The Michigan Department of Transportation revealed recently that construction on the highway’s longest and final leg, which stretches west from M-37 to I-196 in Ottawa County, would be covered by the project’s prime contractor for seven years after it’s opened.

“The road-building industry in Michigan does great work, so guaranteeing what they do shouldn’t be much of a risk,” said MDOT Director Gregory Rosine.

“Few of us want to take on more risk, but even fewer of us want to buy a product that a manufacturer won’t stand behind 100 percent,” added Rosine.

The pavement, of course, is covered under the warranty and if a problem develops with it during the warranty period the contractor has to make the necessary repairs for free.

“That includes not just the pavement’s surface that they were laying down, but also what we refer to as the sub-base, meaning the sand, the gravel and anything else put under there and the drainage,” said Ari Adler, MDOT director of communications.

“Anything they’re using to build up to the pavement, as well as the pavement itself.”

Adler said the warranty holds the prime contractor responsible to the state. The prime contractor, however, can enter into a separate agreement with another road builder, who, in turn, would be responsible to the prime contractor for any warranty work.

He added that the state doesn’t enter into agreements with subcontractors on a project because a contract can then get too complicated, and because MDOT hasn’t done business that way in the past.

“The road-building industry has also wanted us to avoid doing that in the past. Their relationships need to stay intact and we don’t need to get our fingers into that,” said Adler.

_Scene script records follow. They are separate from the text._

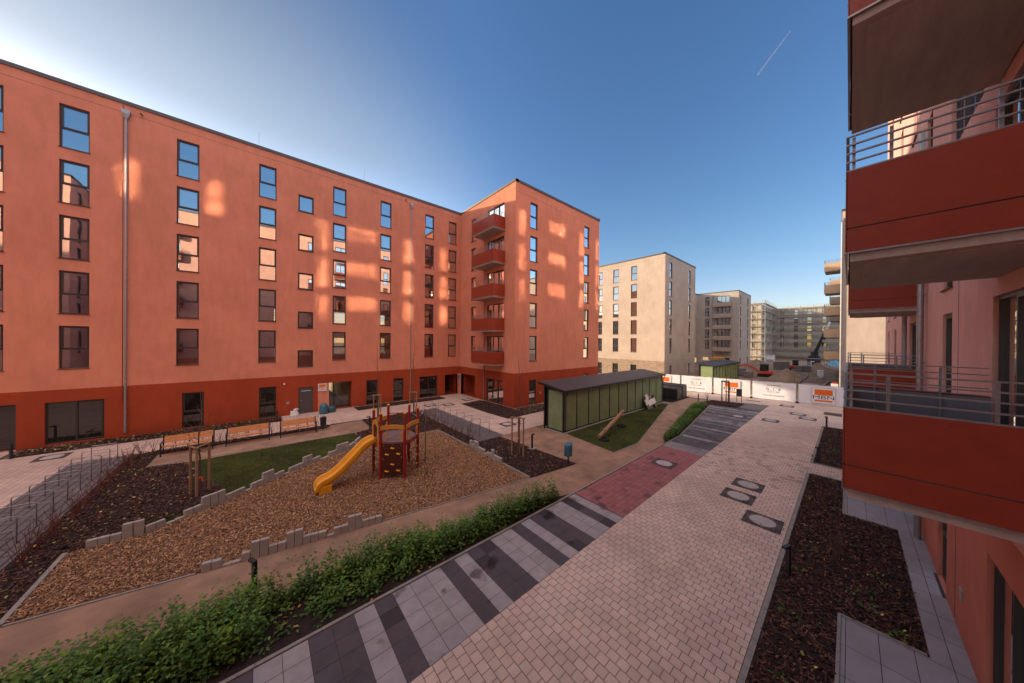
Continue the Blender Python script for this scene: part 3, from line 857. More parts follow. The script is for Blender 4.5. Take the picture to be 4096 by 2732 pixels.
# slab band with dark and light rows, red field in the middle
SL = [[(-12, 4.805), (9.04, 4.805), (9.04, 6.76), (-12, 6.76)], [(16.94, 4.805), (19.5, 4.805), (19.5, 6.72), (16.94, 6.76)], [(19.5, 4.805), (31.9, 4.805), (31.4, 8.25), (19.5, 6.72)]]
PK = [(9.04, 4.805), (16.94, 4.805), (16.94, 6.76), (9.04, 6.76)]
jm = MB()
for P in SL + [PK]: jm.poly([(x, y, .0105) for x, y in ccw(P)])
tag(jm.build('slab_joints', M['joint_dark']), kind='structure')
DARK = {2, 3, 5, 9, 11, 12, 15, 17, 18, 21, -1, -4, -5, -7, -10, -11}
LT, DK = (1.0, .985, .99), (.265, .245, .265)
far_rows = {}
def stripes(x, y, i, j):
    k = math.floor((x + .09) / .395)
    if x < 9.05:
        c = DK if k in DARK else LT
        v = 1.0
        if random.random() < .22 and k in DARK: v = .62
        return tuple(a * v for a in c)
    if k not in far_rows: far_rows[k] = random.choice([.30, .34, .62, .30, .8, .5])
    v = far_rows[k] * random.choice([1, 1, 1, .72, 1.12])
    if 17 < x < 18.0: v = max(v, .75)
    return (v, v * .97, v * .99)
M['slabt'] = mat_rough('slab_square', (.335, .315, .315), .72, .10, 3.5, 90, .2, .002, tint=True, big=.10)
def stain(m):
    nt = m.node_tree; b = nt.nodes['Principled BSDF']
    n = noise(nt, 1.6, 2, .45); old = b.inputs['Base Color'].links[0].from_socket
    nt.links.new(mul(nt, old, ramp2(nt, n, (1, 1, 1), (.42, .38, .38), .60, .665)), b.inputs['Base Color'])
    nt.links.new(ramp2(nt, n, (.8,) * 3, (.45,) * 3, .6, .66), b.inputs['Roughness'])
stain(M['slabt'])
tiles('slab_paving', SL, .395, .391, M['slabt'], .016, bond=0, gap=.009, vary=.06, ox=-.09, oy=4.805, tintf=stripes)
tiles('red_paving', [PK], .197, .195, M['slabt'], .0165, bond=0, gap=.007, vary=.10, ox=9.06, oy=4.805, tintf=lambda x, y, i, j: (.95, .385, .385) if random.random() > .05 else (.72, .31, .31))
# terraces and perimeter strip at the right building
TER = [[(7.0, -1.01), (9.32, -1.01), (9.32, .07), (7.0, .07)], [(14.95, -1.01), (18.4, -1.01), (18.4, .07), (14.95, .07)], [(3, -1.47), (18.45, -1.47), (18.45, -1.01), (3, -1.01)], [(20.08, -1.47), (30, -1.47), (30, -1.01), (20.08, -1.01)]]
jm = MB()
for P in TER: jm.poly([(x, y, .026) for x, y in ccw(P)])
tag(jm.build('terrace_joints', M['joint_dark']), kind='structure')
tiles('terrace_slabs', TER, .81, .42, M['slab'], .032, bond=0, gap=.01, vary=.05, ox=6.84, oy=-1.25, tintf=lambda x, y, i, j: (.9, .9, .95))
# cycle stand areas and striped pad: long slabs with wide joints
RK = [[(-6.6, 9), (-4.85, 9), (-4.85, 23.2), (-6.6, 23.2)], [(9.46, 13.72), (11.24, 13.72), (11.24, 22.9), (9.46, 22.9)]]
PAD = [(31.9, 4.9), (35.3, 4.75), (34.9, 6.35), (31.8, 6.4)]
jm = MB()
for P in RK: jm.poly([(x, y, .0125) for x, y in ccw(P)])
jm.poly([(x, y, .0195) for x, y in ccw(PAD)])
tag(jm.build('cycle_area_joints', M['joint_dark']), kind='structure')
tiles('cycle_area_slabs', RK, .215, 1.2, M['slab'], .02, bond=.4, gap=.035, vary=.09, tintf=lambda x, y, i, j: (.42, .40, .41))
tiles('striped_pad', [PAD], .42, 3.2, M['slab'], .024, bond=0, gap=.06, vary=.05, oy=3.9, tintf=lambda x, y, i, j: (.52, .50, .5))
# gravel paths
GP = [(-45, 9.9), (-4.2, 9.75), (-3.93, 10.98), (-1.09, 10.39), (2.9, 9.66), (7.58, 8.98), (8.66, 8.70), (11.32, 8.35), (10.94, 13.72), (14.0, 13.72), (13.8, 12.9), (14.47, 11.55), (13.96, 7.99), (16.3, 7.86), (28.6, 10.9), (28.9, 12.9), (33.7, 10.9), (33.5, 9.1), (30.1, 9.45), (18.1, 7.1), (16.84, 6.81), (8.95, 6.81), (8.4, 7.05), (4.0, 8.0), (.4, 8.4), (-3.3, 8.9), (-45, 9.0)]
sheet('gravel_path', GP, .004, M['gravel'])
BP = [(-3.88, 20.47), (-2.6, 20.13), (.85, 20.05), (4.45, 19.98), (5.45, 20.3), (5.4, 22.9), (3.5, 22.7), (3.36, 22.25), (-3.85, 22.32)]
sheet('bench_path', BP, .004, M['gravel'])
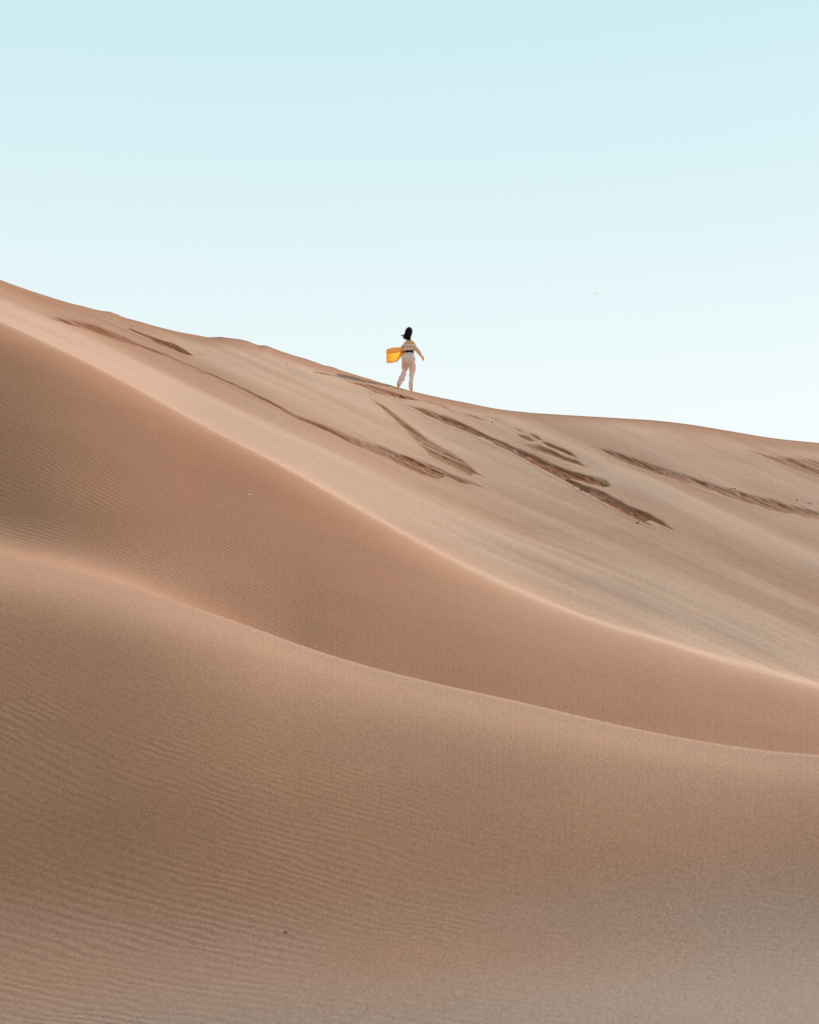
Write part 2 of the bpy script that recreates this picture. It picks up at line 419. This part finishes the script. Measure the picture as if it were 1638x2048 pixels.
# ------------------------------------------------------------------ materials of the walker
def fabric(name, colr, trans=None, tf=.0, rough=.9, bumpd=.0):
    m, t = mat(name)
    o_ = node(t, 'ShaderNodeOutputMaterial'); b_ = node(t, 'ShaderNodeBsdfPrincipled', i_Roughness=rough)
    b_.inputs['Specular IOR Level'].default_value = .15
    n = node(t, 'ShaderNodeTexNoise', i_Scale=28., i_Detail=3.)
    hs = node(t, 'ShaderNodeHueSaturation'); hs.inputs['Color'].default_value = (*colr, 1)
    mm = node(t, 'ShaderNodeMath', operation='MULTIPLY_ADD'); mm.inputs[1].default_value = .25; mm.inputs[2].default_value = .87
    tcc = node(t, 'ShaderNodeTexCoord'); t.links.new(tcc.outputs['Object'], n.inputs['Vector'])
    t.links.new(n.outputs['Fac'], mm.inputs[0]); t.links.new(mm.outputs[0], hs.inputs['Value'])
    t.links.new(hs.outputs[0], b_.inputs['Base Color'])
    if bumpd:
        bb = node(t, 'ShaderNodeBump', i_Distance=bumpd); t.links.new(n.outputs['Fac'], bb.inputs['Height']); t.links.new(bb.outputs[0], b_.inputs['Normal'])
    if trans:
        tr = node(t, 'ShaderNodeBsdfTranslucent'); tr.inputs['Color'].default_value = (*trans, 1)
        mx = node(t, 'ShaderNodeMixShader'); mx.inputs[0].default_value = tf
        t.links.new(b_.outputs[0], mx.inputs[1]); t.links.new(tr.outputs[0], mx.inputs[2]); t.links.new(mx.outputs[0], o_.inputs[0])
    else: t.links.new(b_.outputs[0], o_.inputs[0])
    return m
M_SHIRT = fabric('thin_shirt_cloth', (.96, .80, .46), (1.0, .74, .22), .72, bumpd=.006)
M_SLEEVE = fabric('peach_shirt_cloth', (.93, .84, .76), (1.0, .80, .60), .40, bumpd=.006)
M_TROU = fabric('pale_trouser_cloth', (.95, .89, .84), (1.0, .84, .68), .38, bumpd=.008)
M_SKIN = fabric('tanned_skin', (.74, .43, .20), rough=.5)
M_HAIR = fabric('black_hair', (.010, .006, .009), rough=.75)
M_WAIST_SHADE = fabric('waist_shade_dark', (.02, .013, .01))  # shade of the open gap at the waist, as a dark colour

def mesh_from(name, verts, faces, smooth=True):
    me = bpy.data.meshes.new(name); me.from_pydata([tuple(v) for v in verts], [], faces); me.update()
    if smooth: me.polygons.foreach_set('use_smooth', [True] * len(me.polygons))
    return me
class Shell:
    def __init__(s): s.v = []; s.f = []
    def loft(s, rings, n=24, cap=True, a0=0, a1=2 * math.pi, fold=0, seed=0):
        """rings: (centre, half width vec A, half width vec B); closed round unless a0..a1 is partial"""
        closed = abs(a1 - a0 - 2 * math.pi) < 1e-6
        m_ = n if closed else n + 1
        base = len(s.v)
        for k, (c, A, B) in enumerate(rings):
            c, A, B = Vector(c), Vector(A), Vector(B)
            for i in range(m_):
                a = a0 + (a1 - a0) * i / n
                w_ = 1 + fold * mnoise.noise(Vector((math.cos(a) * 2.2 + seed, math.sin(a) * 2.2, k * .35)))
                s.v.append(c + (A * math.cos(a) + B * math.sin(a)) * w_)
        for k in range(len(rings) - 1):
            for i in range(n):
                p, q = base + k * m_ + i, base + k * m_ + (i + 1) % m_
                s.f.append((p, q, q + m_, p + m_))
        if cap and closed:
            s.f.append(tuple(base + i for i in reversed(range(n))))
            s.f.append(tuple(base + (len(rings) - 1) * m_ + i for i in range(n)))
    def tube(s, pts, rad, n=12, cap=True, flat=1.0, fold=0, seed=0, sub=4):
        # smooth centre line through pts
        P_ = [Vector(p) for p in pts]; rings = []
        cl, rr = [], []
        for i in range(len(P_) - 1):
            a = P_[max(i - 1, 0)]; b = P_[i]; c = P_[i + 1]; d = P_[min(i + 2, len(P_) - 1)]
            for k in range(sub):
                u = k / sub
                cl.append(.5 * ((2*b) + (c-a)*u + (2*a-5*b+4*c-d)*u*u + (3*b-a-3*c+d)*u**3)); rr.append(rad[i] * (1-u) + rad[i+1] * u)
        cl.append(P_[-1]); rr.append(rad[-1])
        ref = Vector((0, 1, 0))
        for i, c in enumerate(cl):
            tn = (cl[min(i + 1, len(cl) - 1)] - cl[max(i - 1, 0)]).normalized()
            B = tn.cross(ref)
            if B.length < .1: B = tn.cross(Vector((1, 0, 0)))
            B.normalize(); A = B.cross(tn).normalized()
            rings.append((c, B * rr[i], A * rr[i] * flat))
        s.loft(rings, n, cap, fold=fold, seed=seed)
    def ball(s, c, r, n=16):
        c = Vector(c); rings = []
        for k in range(n + 1):
            th = math.pi * (.02 + .96 * k / n)
            rings.append((c + Vector((0, 0, -math.cos(th) * r[2])), Vector((r[0] * math.sin(th), 0, 0)), Vector((0, r[1] * math.sin(th), 0))))
        s.loft(rings, n)
    def mesh(s, name): return mesh_from(name, s.v, s.f)
def bake(name, me, mods):
    o = bpy.data.objects.new('tmp', me); COL.objects.link(o)
    for ty, kw in mods:
        md = o.modifiers.new(ty, ty)
        for k, v in kw.items(): setattr(md, k, v)
    bpy.context.view_layer.update()
    dg = bpy.context.evaluated_depsgraph_get()
    r = bpy.data.meshes.new_from_object(o.evaluated_get(dg)); r.name = name
    r.polygons.foreach_set('use_smooth', [True] * len(r.polygons))
    bpy.data.objects.remove(o); return r

# ------------------------------------------------------------------ the walker
g, _ = ground_at(812, None, .12)
dist = g.y * CS + (g.z - CAMZ) * SN
K = dist / F
ox, oy = project(g.x, g.y, g.z)
def W(px, py, dy=0.0):                       # a point of the figure, local to its base
    return Vector(((px - ox) * K, dy, (oy - py) * K))
person = bpy.data.objects.new('person', None); COL.objects.link(person)
person.location = g; person.empty_display_size = .3
person['label'] = 'woman seen from behind on the dune crest, pale trousers, yellow shirt billowing to the left'
person['category'] = 'person'
gl, _ = ground_at(797, None, .12); gr, _ = ground_at(823, None, .12)
zl, zr = gl.z - g.z, gr.z - g.z

b = Shell()
hipL, hipR = W(810, 719), W(824, 720)
kneeL, kneeR = W(809, 739, .20), W(823, 749, .05)
ankL = W(797, 772, -.02); ankL.z = zl + .08
ankR = W(823, 777, -.03); ankR.z = zr + .08
# torso
def ring(px, py, hx, hy, dy=0): return (W(px, py, dy), Vector((hx, 0, 0)), Vector((0, hy, 0)))
b.loft([ring(817, 724, .10, .08), ring(817, 720, .155, .115), ring(817, 715, .165, .125), ring(818, 709, .145, .11), ring(819, 703, .115, .09),
        ring(819, 698, .118, .09), ring(818.5, 692, .135, .10), ring(818.5, 687, .145, .105), ring(818.7, 684, .142, .095), ring(819, 681, .118, .075), ring(819, 678.6, .08, .055), ring(819, 676.5, .055, .05)], 28)
# shoulder blades and spine hollow
b.ball(W(812.5, 686, -.065), (.055, .035, .075)); b.ball(W(825, 686, -.06), (.055, .035, .075))
b.ball(W(811.5, 717, -.06), (.085, .075, .09)); b.ball(W(823.5, 717, -.06), (.085, .075, .09))
shL, shR = W(811, 684.5), W(827, 684)
elL, elR = W(803.5, 699, .06), W(835, 700, -.05)
wrL, wrR = W(806, 706, .26), W(843, 708.5, .08)
for sh, el, wr in ((shL, elL, wrL), (shR, elR, wrR)):
    b.tube([sh + Vector((0, 0, .0)), (sh + el) / 2, el, (el + wr) / 2, wr], [.05, .045, .038, .036, .025], 14)
b.tube([W(819, 681), W(819, 675.5, .01), W(819.4, 670, .03)], [.062, .052, .055], 16)
# head turned to the walker's right
hc = W(819, 661.2, .02); fd = Vector((.62, .78, 0)).normalized(); fs = Vector((fd.y, -fd.x, 0))
hr = []
for k in range(19):
    th = math.pi * (.03 + .94 * k / 18); zz = -math.cos(th) * .118; rr_ = math.sin(th)
    jaw = 1 - .22 * max(0, -zz / .118) ** 1.3
    hr.append((hc + Vector((0, 0, zz)) + fd * (.012 * max(0, -zz / .118)), fs * .074 * rr_ * jaw, fd * .095 * rr_ * jaw))
b.loft(hr, 24)
b.tube([hc + fd * .088 + Vector((0, 0, .02)), hc + fd * .103 + Vector((0, 0, -.012)), hc + fd * .098 + Vector((0, 0, -.028))], [.008, .013, .011], 8)
for sg in (-1, 1):
    b.ball(hc + fd * .078 + fs * .03 * sg + Vector((0, 0, .008)), (.013, .013, .010), 8)      # eyelids
    b.ball(hc + fs * .076 * sg + Vector((0, 0, -.01)), (.014, .016, .032), 8)                 # ears
b.ball(hc + fd * .092 + Vector((0, 0, -.052)), (.02, .014, .010), 8)                          # lips
b.ball(hc + fd * .082 + Vector((0, 0, -.092)), (.022, .02, .018), 8)                          # chin
# legs and feet
for hp, kn, an, fw in ((hipL, kneeL, ankL, Vector((-.25, 1, 0)).normalized()), (hipR, kneeR, ankR, Vector((.15, 1, 0)).normalized())):
    b.tube([hp, (hp * .55 + kn * .45), kn, kn * .6 + an * .4, an], [.09, .078, .055, .056, .036], 16)
    b.tube([an + Vector((0, 0, -.02)) - fw * .03, an + fw * .05 + Vector((0, 0, -.035)), an + fw * .12 + Vector((0, 0, -.055)), an + fw * .17 + Vector((0, 0, -.062))], [.036, .034, .028, .016], 12)
    for q in range(5):
        sdv = Vector((fw.y, -fw.x, 0)) * ((q - 2) * .014)
        b.tube([an + fw * .15 + sdv + Vector((0, 0, -.062)), an + fw * (.188 - .004 * q) + sdv + Vector((0, 0, -.068))], [.0095, .008], 7, sub=2)
# hands: palm, four fingers, thumb
def hand(wr, dr, pn, curl, sg):
    dr = Vector(dr).normalized(); pn = Vector(pn).normalized(); sdv = dr.cross(pn).normalized()
    A0 = wr; A1 = wr + dr * .085
    b.loft([(A0, sdv * .024, pn * .018), (A0 + dr * .03, sdv * .036, pn * .019), (A0 + dr * .06, sdv * .038, pn * .014), (A1, sdv * .037, pn * .011)], 14)
    for q, ln in enumerate((.068, .078, .073, .056)):
        r0 = A1 - dr * .012 + sdv * ((q - 1.5) * .0185)
        dd = dr; p = r0; pts = [p]
        for sgm in (.42, .33, .25):
            dd = (dd * math.cos(curl) + pn * math.sin(curl)).normalized() if sgm != .42 else (dd * math.cos(curl * .6) + pn * math.sin(curl * .6)).normalized()
            p = p + dd * (ln * sgm + .006); pts.append(p.copy())
        b.tube(pts, [.0085, .008, .0072, .006], 8, sub=2)
    tp = A0 + dr * .02 + sdv * (-.026) * sg
    td = (dr * .75 - sdv * .6 * sg + pn * .3).normalized()
    b.tube([tp, tp + td * .03, tp + td * .055 + dr * .004, tp + (td * .5 + dr * .5).normalized() * .075 + td * .008], [.011, .0105, .009, .0068], 8, sub=2)
hand(wrR + Vector((.004, .003, -.006)), (.45, .15, -.85), (-.62, -.70, -.25), .40, 1)
hand(wrL, (.15, .75, -.5), (.3, -.5, -.8), .45, -1)
bme = bake('body', b.mesh('body_raw'), [('REMESH', dict(mode='VOXEL', voxel_size=.0052, use_smooth_shade=True)), ('SMOOTH', dict(factor=.5, iterations=3))])
body = link('body', bme, [M_SKIN], person)

# trousers: loose, gathered at the waist and narrow at the hem
s = Shell()
s.loft([ring(818.5, 703.5, .128, .105), ring(818.2, 706, .150, .118), ring(817.5, 710, .182, .150, -.005), ring(817, 715, .200, .172, -.012), ring(817, 720, .203, .175, -.012),
        ring(817, 725, .200, .162, -.005), ring(817.5, 729, .165, .12, .0), ring(818, 732, .10, .07)], 36, fold=.07, seed=1)
s.ball(W(811.3, 718, -.07), (.105, .105, .105)); s.ball(W(824.5, 718, -.07), (.105, .105, .12))
s.tube([W(824, 719, -.01), W(824.3, 728, .0), W(824.5, 738, .02), W(823.3, 749, .03), W(822.3, 760, .0), W(821.2, 768, -.02), W(821.2, 774, -.03), ankR + Vector((-.012, 0, .015))],
       [.110, .108, .086, .080, .072, .066, .058, .048], 24, fold=.06, seed=4)
s.tube([W(811, 719, .0), W(810.5, 727, .09), W(809.3, 738, .16), W(806.3, 749, .14), W(802.5, 756, .10), W(799.3, 763, .05), W(797.3, 770, .0), ankL + Vector((0, 0, .02))],
       [.110, .100, .088, .088, .086, .078, .058, .042], 24, fold=.06, seed=9)
tm = bake('trousers', s.mesh('t_raw'), [('REMESH', dict(mode='VOXEL', voxel_size=.009, use_smooth_shade=True)), ('SMOOTH', dict(factor=.5, iterations=4))])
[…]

But the Michigan Road Builders Association and other trade groups aren’t terribly fond of these warranties. Last spring, a coalition of road-building associations announced their intention to file a lawsuit against MDOT over two projects in the southwestern sector of the state because of the warranties written into the work plans.

The coalition later suspended that action after the State Transportation Commission told MDOT to work more closely with the road builders.

“They’re not happy overall. I think that they think that the warranty probably goes a little too far,” said Adler. “But we went at it from the standpoint that we need to ensure the investment that we’re making.”

Adler emphasized that the warranty program isn’t in place because MDOT thinks the road builders aren’t doing a good job, and that the state is trying to hold them to a higher performance standard.

“They are doing good work. But we just want to make sure that they’re paying careful attention to everything that they’re doing, both the contractors and the subcontractors,” he added.

M-6, being built at a cost of $400 million, was one of three highway projects that MDOT announced were under warranty. A portion of U.S. 12 in western Wayne County and a stretch of M-84 in Bay and Saginaw counties were the other two.

M-6 is slated to be finished in 2005. The first five-mile leg of the 20-mile expressway, which is open, is not under warranty.